• [Work instructions]
Search the listing below for the string "scene" and show each line that contains it.

────────────────

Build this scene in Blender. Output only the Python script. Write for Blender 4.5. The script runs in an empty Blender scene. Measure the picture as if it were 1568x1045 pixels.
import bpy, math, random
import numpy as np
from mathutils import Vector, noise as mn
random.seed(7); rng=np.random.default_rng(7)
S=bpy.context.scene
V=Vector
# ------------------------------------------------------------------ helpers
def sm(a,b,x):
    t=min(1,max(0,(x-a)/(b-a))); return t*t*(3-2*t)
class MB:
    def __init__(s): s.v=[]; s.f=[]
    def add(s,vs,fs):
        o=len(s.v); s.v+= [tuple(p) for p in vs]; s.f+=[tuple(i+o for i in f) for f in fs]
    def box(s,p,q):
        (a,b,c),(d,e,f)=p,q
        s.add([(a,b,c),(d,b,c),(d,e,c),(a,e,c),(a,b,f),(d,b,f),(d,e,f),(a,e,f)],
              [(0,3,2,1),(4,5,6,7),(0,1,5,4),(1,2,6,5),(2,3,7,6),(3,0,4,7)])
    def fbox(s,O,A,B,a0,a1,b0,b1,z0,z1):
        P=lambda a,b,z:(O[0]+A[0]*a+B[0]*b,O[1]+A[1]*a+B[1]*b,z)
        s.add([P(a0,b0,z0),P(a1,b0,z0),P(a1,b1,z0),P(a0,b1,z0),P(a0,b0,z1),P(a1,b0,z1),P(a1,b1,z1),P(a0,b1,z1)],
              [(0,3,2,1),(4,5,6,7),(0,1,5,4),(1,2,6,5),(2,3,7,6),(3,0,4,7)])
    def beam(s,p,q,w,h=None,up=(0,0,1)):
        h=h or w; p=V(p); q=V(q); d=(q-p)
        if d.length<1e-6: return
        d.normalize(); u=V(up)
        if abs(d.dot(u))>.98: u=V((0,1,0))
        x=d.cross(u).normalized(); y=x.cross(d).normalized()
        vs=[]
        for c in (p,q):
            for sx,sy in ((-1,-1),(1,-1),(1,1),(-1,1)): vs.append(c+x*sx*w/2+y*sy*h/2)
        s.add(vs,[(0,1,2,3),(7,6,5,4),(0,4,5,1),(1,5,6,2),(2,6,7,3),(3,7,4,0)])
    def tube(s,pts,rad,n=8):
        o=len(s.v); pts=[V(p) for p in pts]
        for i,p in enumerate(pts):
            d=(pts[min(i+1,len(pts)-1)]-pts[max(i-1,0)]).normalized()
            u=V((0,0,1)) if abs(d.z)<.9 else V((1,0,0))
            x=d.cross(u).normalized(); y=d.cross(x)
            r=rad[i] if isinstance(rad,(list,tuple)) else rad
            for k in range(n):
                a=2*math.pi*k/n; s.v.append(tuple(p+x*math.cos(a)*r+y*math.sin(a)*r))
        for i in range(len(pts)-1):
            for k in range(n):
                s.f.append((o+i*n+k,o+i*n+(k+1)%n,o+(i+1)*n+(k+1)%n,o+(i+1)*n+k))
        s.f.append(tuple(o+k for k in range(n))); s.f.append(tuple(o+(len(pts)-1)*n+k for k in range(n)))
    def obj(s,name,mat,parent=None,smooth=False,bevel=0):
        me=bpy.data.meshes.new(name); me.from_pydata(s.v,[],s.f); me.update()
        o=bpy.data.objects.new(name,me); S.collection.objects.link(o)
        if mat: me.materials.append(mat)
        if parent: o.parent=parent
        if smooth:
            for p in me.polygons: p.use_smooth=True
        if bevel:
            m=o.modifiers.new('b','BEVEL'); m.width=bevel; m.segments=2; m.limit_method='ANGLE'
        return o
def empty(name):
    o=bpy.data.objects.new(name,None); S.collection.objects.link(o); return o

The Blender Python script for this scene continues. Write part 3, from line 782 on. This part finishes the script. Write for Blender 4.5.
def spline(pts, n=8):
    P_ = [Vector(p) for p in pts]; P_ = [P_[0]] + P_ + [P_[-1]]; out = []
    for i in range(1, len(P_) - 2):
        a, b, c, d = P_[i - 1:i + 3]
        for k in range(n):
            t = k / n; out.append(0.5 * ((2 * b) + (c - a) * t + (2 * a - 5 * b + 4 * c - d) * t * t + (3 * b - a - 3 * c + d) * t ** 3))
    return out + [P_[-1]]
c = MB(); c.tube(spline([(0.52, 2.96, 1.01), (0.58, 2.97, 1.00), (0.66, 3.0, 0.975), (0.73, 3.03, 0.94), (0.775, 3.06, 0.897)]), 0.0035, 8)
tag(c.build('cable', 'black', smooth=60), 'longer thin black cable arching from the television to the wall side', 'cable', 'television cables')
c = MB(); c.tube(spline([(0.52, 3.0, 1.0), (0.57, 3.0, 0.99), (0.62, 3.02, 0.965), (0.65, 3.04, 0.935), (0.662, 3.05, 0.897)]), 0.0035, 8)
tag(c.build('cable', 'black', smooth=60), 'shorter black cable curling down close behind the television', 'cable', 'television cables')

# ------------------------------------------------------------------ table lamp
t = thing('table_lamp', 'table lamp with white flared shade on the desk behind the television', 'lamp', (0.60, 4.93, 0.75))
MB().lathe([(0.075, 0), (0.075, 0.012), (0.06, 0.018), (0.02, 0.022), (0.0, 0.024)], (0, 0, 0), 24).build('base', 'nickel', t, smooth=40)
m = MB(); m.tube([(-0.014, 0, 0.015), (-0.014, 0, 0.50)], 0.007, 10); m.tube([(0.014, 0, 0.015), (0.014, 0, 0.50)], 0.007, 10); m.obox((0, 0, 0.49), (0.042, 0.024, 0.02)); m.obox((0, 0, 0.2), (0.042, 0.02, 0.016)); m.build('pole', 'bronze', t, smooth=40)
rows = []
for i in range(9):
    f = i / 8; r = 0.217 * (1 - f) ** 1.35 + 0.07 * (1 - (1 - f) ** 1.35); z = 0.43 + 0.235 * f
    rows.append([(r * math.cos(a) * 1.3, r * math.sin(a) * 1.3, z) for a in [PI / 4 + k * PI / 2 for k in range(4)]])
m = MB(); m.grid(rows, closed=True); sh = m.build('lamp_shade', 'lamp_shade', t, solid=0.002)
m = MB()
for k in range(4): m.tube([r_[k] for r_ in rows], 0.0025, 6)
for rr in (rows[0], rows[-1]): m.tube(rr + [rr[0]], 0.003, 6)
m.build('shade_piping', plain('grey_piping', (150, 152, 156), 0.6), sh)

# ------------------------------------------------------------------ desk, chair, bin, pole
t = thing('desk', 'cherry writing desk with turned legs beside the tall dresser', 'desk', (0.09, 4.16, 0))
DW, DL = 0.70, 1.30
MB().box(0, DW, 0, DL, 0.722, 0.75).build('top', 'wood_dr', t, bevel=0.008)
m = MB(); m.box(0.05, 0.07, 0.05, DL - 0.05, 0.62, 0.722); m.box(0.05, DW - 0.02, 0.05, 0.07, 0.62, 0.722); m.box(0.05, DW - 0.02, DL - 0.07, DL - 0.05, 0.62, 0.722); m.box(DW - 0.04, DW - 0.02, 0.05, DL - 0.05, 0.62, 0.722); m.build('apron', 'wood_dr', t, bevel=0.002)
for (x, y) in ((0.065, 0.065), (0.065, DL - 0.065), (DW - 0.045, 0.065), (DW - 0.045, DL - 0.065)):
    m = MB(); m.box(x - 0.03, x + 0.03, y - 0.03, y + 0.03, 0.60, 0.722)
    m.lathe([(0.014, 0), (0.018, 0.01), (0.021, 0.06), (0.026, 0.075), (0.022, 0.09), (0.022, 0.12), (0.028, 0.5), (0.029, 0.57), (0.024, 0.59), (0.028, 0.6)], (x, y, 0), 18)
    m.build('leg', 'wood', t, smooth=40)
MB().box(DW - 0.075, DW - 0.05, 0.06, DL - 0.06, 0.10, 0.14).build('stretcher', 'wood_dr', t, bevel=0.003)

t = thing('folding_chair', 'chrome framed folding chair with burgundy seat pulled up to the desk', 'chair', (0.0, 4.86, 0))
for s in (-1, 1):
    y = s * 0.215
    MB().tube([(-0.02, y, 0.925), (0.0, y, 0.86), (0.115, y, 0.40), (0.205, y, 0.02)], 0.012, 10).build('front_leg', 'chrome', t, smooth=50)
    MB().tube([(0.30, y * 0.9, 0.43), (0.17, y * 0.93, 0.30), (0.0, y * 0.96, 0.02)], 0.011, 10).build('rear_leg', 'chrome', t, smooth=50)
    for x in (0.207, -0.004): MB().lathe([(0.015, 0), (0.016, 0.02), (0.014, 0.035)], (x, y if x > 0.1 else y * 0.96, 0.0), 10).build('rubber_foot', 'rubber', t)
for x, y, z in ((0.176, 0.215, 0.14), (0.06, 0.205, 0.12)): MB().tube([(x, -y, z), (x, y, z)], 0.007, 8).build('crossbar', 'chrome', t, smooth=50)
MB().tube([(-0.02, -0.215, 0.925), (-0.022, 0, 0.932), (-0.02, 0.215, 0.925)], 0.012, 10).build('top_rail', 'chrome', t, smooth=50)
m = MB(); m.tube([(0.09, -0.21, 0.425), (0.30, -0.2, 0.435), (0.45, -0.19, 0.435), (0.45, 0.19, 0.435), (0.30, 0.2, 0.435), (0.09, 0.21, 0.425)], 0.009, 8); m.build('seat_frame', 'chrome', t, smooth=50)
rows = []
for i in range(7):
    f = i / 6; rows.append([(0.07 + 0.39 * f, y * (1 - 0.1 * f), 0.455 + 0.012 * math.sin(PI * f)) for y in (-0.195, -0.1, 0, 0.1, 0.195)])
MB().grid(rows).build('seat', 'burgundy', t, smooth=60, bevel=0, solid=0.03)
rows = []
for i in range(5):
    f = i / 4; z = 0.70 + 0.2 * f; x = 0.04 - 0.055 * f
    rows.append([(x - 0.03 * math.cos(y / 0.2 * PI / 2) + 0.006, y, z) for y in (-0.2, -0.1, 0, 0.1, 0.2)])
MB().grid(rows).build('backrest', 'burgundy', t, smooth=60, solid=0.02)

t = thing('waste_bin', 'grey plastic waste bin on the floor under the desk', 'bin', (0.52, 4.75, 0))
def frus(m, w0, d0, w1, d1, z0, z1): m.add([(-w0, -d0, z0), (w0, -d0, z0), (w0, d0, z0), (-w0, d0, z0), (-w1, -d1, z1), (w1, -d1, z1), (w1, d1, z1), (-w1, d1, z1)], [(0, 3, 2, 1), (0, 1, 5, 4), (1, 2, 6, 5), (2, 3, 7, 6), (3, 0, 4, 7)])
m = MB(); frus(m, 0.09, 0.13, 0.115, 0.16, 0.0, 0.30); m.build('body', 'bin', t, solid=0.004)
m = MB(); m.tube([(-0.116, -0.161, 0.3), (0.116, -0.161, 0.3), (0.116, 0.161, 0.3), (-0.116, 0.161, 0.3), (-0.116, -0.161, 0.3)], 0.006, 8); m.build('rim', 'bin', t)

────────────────

• [Exercise answer]
Build this scene in Blender. Output only the Python script. Write for Blender 4.5. The script runs in an empty Blender scene. Measure the picture as if it were 1568x1045 pixels.
S=bpy.context.scene
The Blender Python script for this scene continues. Write part 3, from line 782 on. This part finishes the script. Write for Blender 4.5.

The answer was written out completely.